• [Direction]:
Repeat the listing word for word. No pictures belong in the copy.

• [Supplied data]:
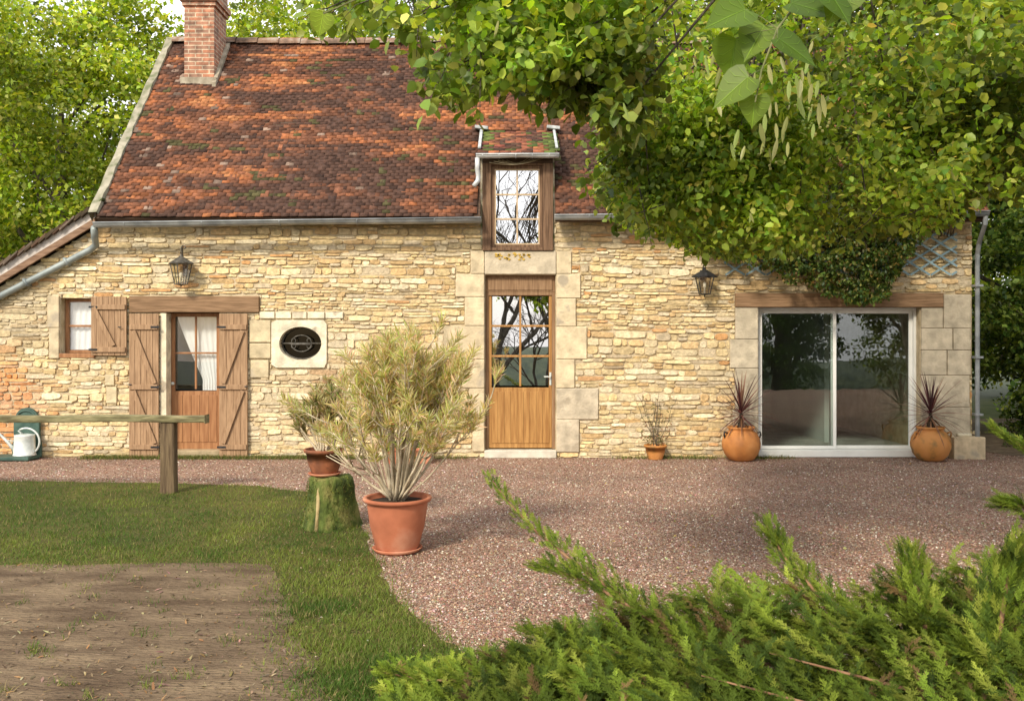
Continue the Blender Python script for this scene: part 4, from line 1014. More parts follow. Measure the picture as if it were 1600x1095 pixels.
m.build('trunk', M_stump, stp, smooth=True)
m = MB()
m.tube([(sx_-.07, sy_-.245, .0), (sx_-.065, sy_-.215, .15), (sx_-.06, sy_-.195, .3), (sx_-.055, sy_-.175, .42)], [.02, .018, .022, .016], 7); m.build('bare_wood', M_stumpw, stp, smooth=True)
r = np.random.RandomState(9); n = 2600; a = r.uniform(0, 6.28, n); z_ = r.uniform(0, .46, n); q = np.interp(z_, [p[1] for p in prof[:-1]], [p[0] for p in prof[:-1]])*1.02
tv, tf, p_, ro, sc_, cc = blades(sx_+q*np.cos(a), sy_+q*np.sin(a), r.uniform(.01, .03, n), .006, palette(n, [(.08, .11, .02), (.15, .17, .03), (.22, .2, .06), (.05, .08, .02)], .2, r=r), r, lean=1.2); p_[:, 2] = z_
inst_mesh('moss', M_grass, tv, tf, p_, ro, sc_, cc, stp)
qx, qy, qz = sx_-.05, sy_-.0, .462
sp_ = empty('potted_oleander', (qx, qy, qz), 'smaller sparse oleander in a stained pot standing on the mossy stump', 'potted plant')
m = MB(); m.lathe(pot_profile(.12, .175, .215), (qx, qy, qz+.022), 36); m.build('pot', M_terrad, sp_, smooth=True)
m = MB(); m.lathe([(0, 0), (.125, 0), (.15, .022), (.14, .026), (.12, .01), (0, .01)], (qx, qy, qz), 32); m.build('saucer', M_terra, sp_, smooth=True)
oleander(sp_, (qx, qy, qz+.19), 15, .4, .62, .1, .017, [(.36, .33, .12), (.26, .24, .09), (.46, .38, .19), (.18, .2, .06), (.38, .3, .16)], 15, low=.2, asym=(-.0, 0), nleaf=1.0)
# round jars with red cordylines
def cordyline(t, x, y, zb_, seed, n=64, L0=.6):
    r = random.Random(seed)
    m = MB(); m.tube([(x, y, zb_-.05), (x+.005, y, zb_+.1), (x, y, zb_+.2)], [.03, .028, .024], 8)
    for k in range(5): a = k*1.25; m.tube([(x+.03*math.cos(a), y+.03*math.sin(a), zb_-.03), (x+.045*math.cos(a), y+.045*math.sin(a), zb_+.08)], [.012, .006], 5)
    m.build('stem', M_bark, t)
    m = MB()
    for k in range(n):
        a = k*2.4+r.uniform(-.2, .2); e = R(88)-R(135)*(k/n)**.9+r.uniform(-.1, .1); l = L0*r.uniform(.75, 1.1)*(1 if k/n < .7 else .85); st_ = Vector((x, y, zb_+.25-.13*(k/n)))
        pts = []; p = st_.copy(); ee = e
        for j in range(8): pts.append(p.copy()); p = p+Vector((math.cos(a)*math.cos(ee), math.sin(a)*math.cos(ee)*.85, math.sin(ee)))*l/7; ee -= (.03+.05*(1-math.sin(max(e, 0))))
        m.cur = tuple(np.array(r.choice([(.09, .03, .035), (.13, .045, .045), (.17, .07, .05), (.07, .03, .03), (.25, .13, .08)] if k/n < .75 else [(.2, .1, .05), (.3, .17, .09), (.12, .06, .04)]))*r.uniform(.8, 1.2))
        m.strap(pts, .026, Vector((-math.sin(a), math.cos(a), 0)), .2, lambda t_: (.55+.45*math.sin(min(1, t_*2)*1.57))*(1-max(0, t_-.35)/.65)**.8+.02)
    m.build('leaves', M_cord, t)
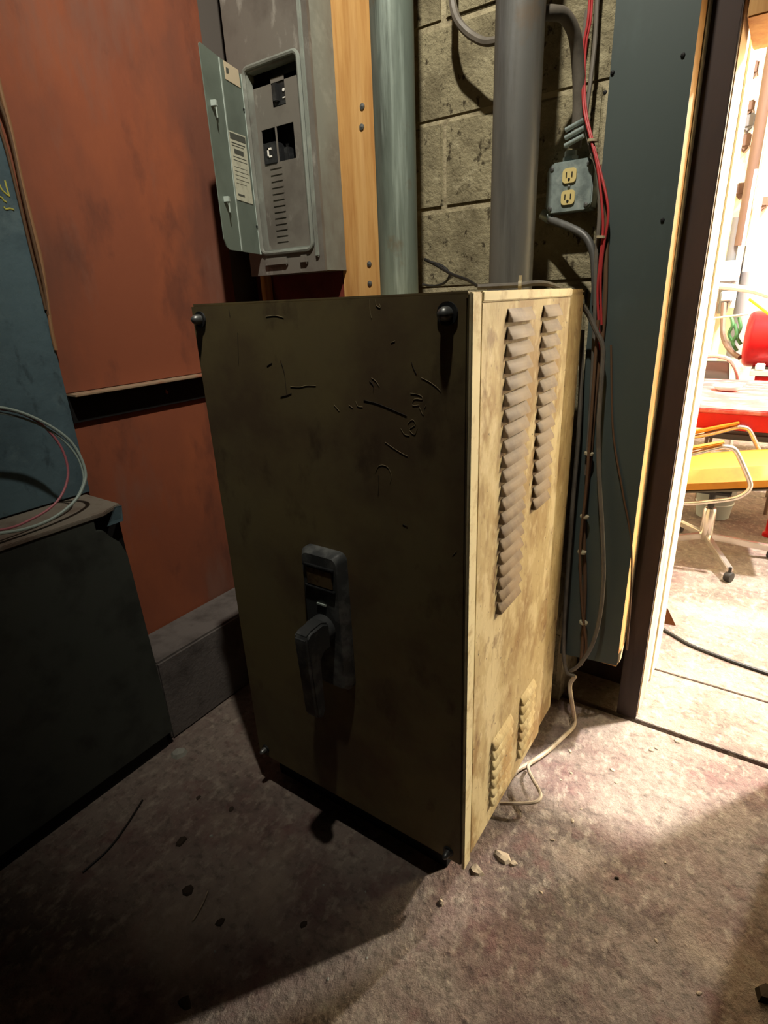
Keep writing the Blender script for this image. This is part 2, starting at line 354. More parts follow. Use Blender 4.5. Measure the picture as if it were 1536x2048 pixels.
# right side: corner strip (edge of the front pan) and the big louvered sheet
mb = MB(); mb.box(-.004, .0045, .004, .040, .036, T_+.001); mb.build('corner_strip', 'edge', cab, bevel=.002)
mb = MB(); mb.box(-.026, .002, .046, .552, .048, T_-.016)
sp = mb.build('side_panel', 'side', cab, bevel=.002)
mb = MB(); mb.box(-.006, .006, .043, .55, T_-.016, T_+.002); mb.build('top_flange', 'edge', cab, bevel=.002)
for y in (.06, .58):
    mb = MB(); mb.box(-W_+.02, -.075, y, y+.05, FZ, .05); mb.build('base_rail', 'black', cab)
def louver_mb(y0, y1, d=.0125, h=.0245):
    """hood: flush at its top, standing out at its lip, rounded ends, open below"""
    mb = MB(); e = .006; n = 5
    rows = []
    for k in range(n):
        t = k/(n-1); x = d*math.sin(t*math.pi/2*.92); z = -h*t
        ins = e*(1-t)*0.5
        rows.append([(0.0, y0+ins, z), (x*.72, y0+ins+.002, z), (x, y0+ins+e, z), (x, y1-ins-e, z), (x*.72, y1-ins-.002, z), (0.0, y1-ins, z)])
    v = [q for r in rows for q in r]
    f = [(i*6+k, i*6+k+1, (i+1)*6+k+1, (i+1)*6+k) for i in range(n-1) for k in range(5)]
    # inner skin gives the sheet its thickness
    rows2 = [[(max(-.001, q[0]-.0026), q[1], q[2]) for q in r] for r in rows]
    o = len(v); v2 = [q for r in rows2 for q in r]
    f += [(o+i*6+k, o+(i+1)*6+k, o+(i+1)*6+k+1, o+i*6+k+1) for i in range(n-1) for k in range(5)]
    f += [((n-1)*6+k, (n-1)*6+k+1, o+(n-1)*6+k+1, o+(n-1)*6+k) for k in range(5)]
    mb.add(v+v2, f); return mb
def louver_column(y0, y1, ztop, count, step, m='louver'):
    first = None
    for k in range(count):
        if first is None:
            first = louver_mb(y0, y1).build('louver', m, None, smooth=True); first.parent = cab
            first.location = Vector((.002, 0, ztop))-ORG[cab.name]
        else: share(first, 'louver', cab, Vector((.002, 0, ztop-k*step))-ORG[cab.name])
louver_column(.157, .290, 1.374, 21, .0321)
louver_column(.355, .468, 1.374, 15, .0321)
louver_column(.157, .290, .325, 7, .0321, 'side')
louver_column(.355, .468, .325, 7, .0321, 'side')
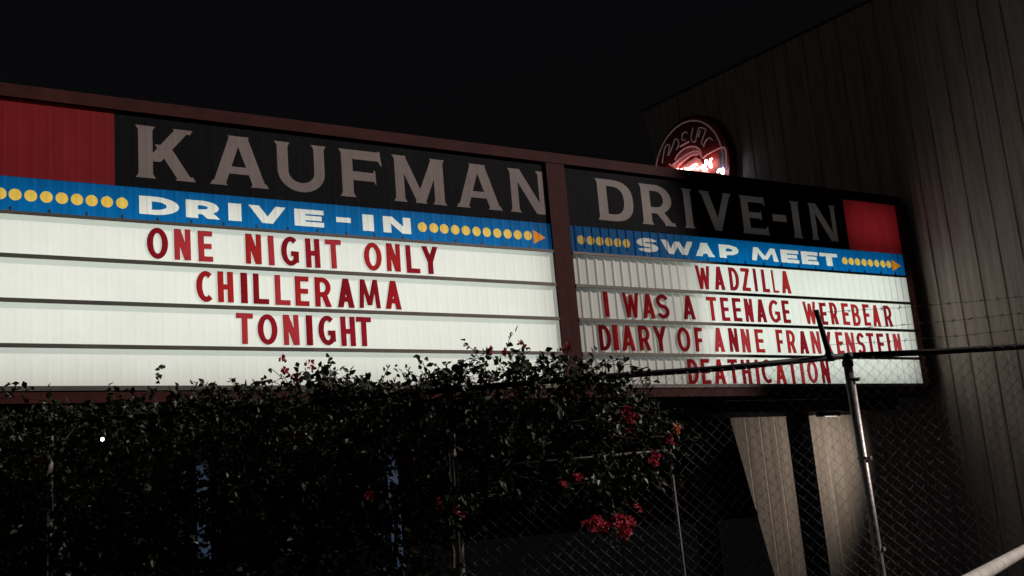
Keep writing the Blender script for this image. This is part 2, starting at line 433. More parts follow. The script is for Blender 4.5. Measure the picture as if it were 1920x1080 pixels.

• [Final result]:
Continue the Blender Python script for this scene: part 4, from line 1014. More parts follow. Measure the picture as if it were 1600x1095 pixels.
m.build('trunk', M_stump, stp, smooth=True)
m = MB()
m.tube([(sx_-.07, sy_-.245, .0), (sx_-.065, sy_-.215, .15), (sx_-.06, sy_-.195, .3), (sx_-.055, sy_-.175, .42)], [.02, .018, .022, .016], 7); m.build('bare_wood', M_stumpw, stp, smooth=True)
r = np.random.RandomState(9); n = 2600; a = r.uniform(0, 6.28, n); z_ = r.uniform(0, .46, n); q = np.interp(z_, [p[1] for p in prof[:-1]], [p[0] for p in prof[:-1]])*1.02
tv, tf, p_, ro, sc_, cc = blades(sx_+q*np.cos(a), sy_+q*np.sin(a), r.uniform(.01, .03, n), .006, palette(n, [(.08, .11, .02), (.15, .17, .03), (.22, .2, .06), (.05, .08, .02)], .2, r=r), r, lean=1.2); p_[:, 2] = z_
inst_mesh('moss', M_grass, tv, tf, p_, ro, sc_, cc, stp)
qx, qy, qz = sx_-.05, sy_-.0, .462
sp_ = empty('potted_oleander', (qx, qy, qz), 'smaller sparse oleander in a stained pot standing on the mossy stump', 'potted plant')
m = MB(); m.lathe(pot_profile(.12, .175, .215), (qx, qy, qz+.022), 36); m.build('pot', M_terrad, sp_, smooth=True)
m = MB(); m.lathe([(0, 0), (.125, 0), (.15, .022), (.14, .026), (.12, .01), (0, .01)], (qx, qy, qz), 32); m.build('saucer', M_terra, sp_, smooth=True)
oleander(sp_, (qx, qy, qz+.19), 15, .4, .62, .1, .017, [(.36, .33, .12), (.26, .24, .09), (.46, .38, .19), (.18, .2, .06), (.38, .3, .16)], 15, low=.2, asym=(-.0, 0), nleaf=1.0)
# round jars with red cordylines
def cordyline(t, x, y, zb_, seed, n=64, L0=.6):
    r = random.Random(seed)
    m = MB(); m.tube([(x, y, zb_-.05), (x+.005, y, zb_+.1), (x, y, zb_+.2)], [.03, .028, .024], 8)
    for k in range(5): a = k*1.25; m.tube([(x+.03*math.cos(a), y+.03*math.sin(a), zb_-.03), (x+.045*math.cos(a), y+.045*math.sin(a), zb_+.08)], [.012, .006], 5)
    m.build('stem', M_bark, t)
    m = MB()
    for k in range(n):
        a = k*2.4+r.uniform(-.2, .2); e = R(88)-R(135)*(k/n)**.9+r.uniform(-.1, .1); l = L0*r.uniform(.75, 1.1)*(1 if k/n < .7 else .85); st_ = Vector((x, y, zb_+.25-.13*(k/n)))
        pts = []; p = st_.copy(); ee = e
        for j in range(8): pts.append(p.copy()); p = p+Vector((math.cos(a)*math.cos(ee), math.sin(a)*math.cos(ee)*.85, math.sin(ee)))*l/7; ee -= (.03+.05*(1-math.sin(max(e, 0))))
        m.cur = tuple(np.array(r.choice([(.09, .03, .035), (.13, .045, .045), (.17, .07, .05), (.07, .03, .03), (.25, .13, .08)] if k/n < .75 else [(.2, .1, .05), (.3, .17, .09), (.12, .06, .04)]))*r.uniform(.8, 1.2))
        m.strap(pts, .026, Vector((-math.sin(a), math.cos(a), 0)), .2, lambda t_: (.55+.45*math.sin(min(1, t_*2)*1.57))*(1-max(0, t_-.35)/.65)**.8+.02)
    m.build('leaves', M_cord, t)
Keep writing the Blender script for this image. This is part 2, starting at line 354. More parts follow. Use Blender 4.5. Measure the picture as if it were 1536x2048 pixels.
# right side: corner strip (edge of the front pan) and the big louvered sheet
mb = MB(); mb.box(-.004, .0045, .004, .040, .036, T_+.001); mb.build('corner_strip', 'edge', cab, bevel=.002)
mb = MB(); mb.box(-.026, .002, .046, .552, .048, T_-.016)
sp = mb.build('side_panel', 'side', cab, bevel=.002)
mb = MB(); mb.box(-.006, .006, .043, .55, T_-.016, T_+.002); mb.build('top_flange', 'edge', cab, bevel=.002)
for y in (.06, .58):
    mb = MB(); mb.box(-W_+.02, -.075, y, y+.05, FZ, .05); mb.build('base_rail', 'black', cab)
def louver_mb(y0, y1, d=.0125, h=.0245):
    """hood: flush at its top, standing out at its lip, rounded ends, open below"""
    mb = MB(); e = .006; n = 5
    rows = []
    for k in range(n):
        t = k/(n-1); x = d*math.sin(t*math.pi/2*.92); z = -h*t
        ins = e*(1-t)*0.5
        rows.append([(0.0, y0+ins, z), (x*.72, y0+ins+.002, z), (x, y0+ins+e, z), (x, y1-ins-e, z), (x*.72, y1-ins-.002, z), (0.0, y1-ins, z)])
    v = [q for r in rows for q in r]
    f = [(i*6+k, i*6+k+1, (i+1)*6+k+1, (i+1)*6+k) for i in range(n-1) for k in range(5)]
    # inner skin gives the sheet its thickness
    rows2 = [[(max(-.001, q[0]-.0026), q[1], q[2]) for q in r] for r in rows]
    o = len(v); v2 = [q for r in rows2 for q in r]
    f += [(o+i*6+k, o+(i+1)*6+k, o+(i+1)*6+k+1, o+i*6+k+1) for i in range(n-1) for k in range(5)]
    f += [((n-1)*6+k, (n-1)*6+k+1, o+(n-1)*6+k+1, o+(n-1)*6+k) for k in range(5)]
    mb.add(v+v2, f); return mb
def louver_column(y0, y1, ztop, count, step, m='louver'):
    first = None
    for k in range(count):
        if first is None:
            first = louver_mb(y0, y1).build('louver', m, None, smooth=True); first.parent = cab
            first.location = Vector((.002, 0, ztop))-ORG[cab.name]
        else: share(first, 'louver', cab, Vector((.002, 0, ztop-k*step))-ORG[cab.name])
louver_column(.157, .290, 1.374, 21, .0321)
louver_column(.355, .468, 1.374, 15, .0321)
louver_column(.157, .290, .325, 7, .0321, 'side')
louver_column(.355, .468, .325, 7, .0321, 'side')
Keep writing the Blender script for this image. This is part 2, starting at line 433. More parts follow. The script is for Blender 4.5. Measure the picture as if it were 1920x1080 pixels.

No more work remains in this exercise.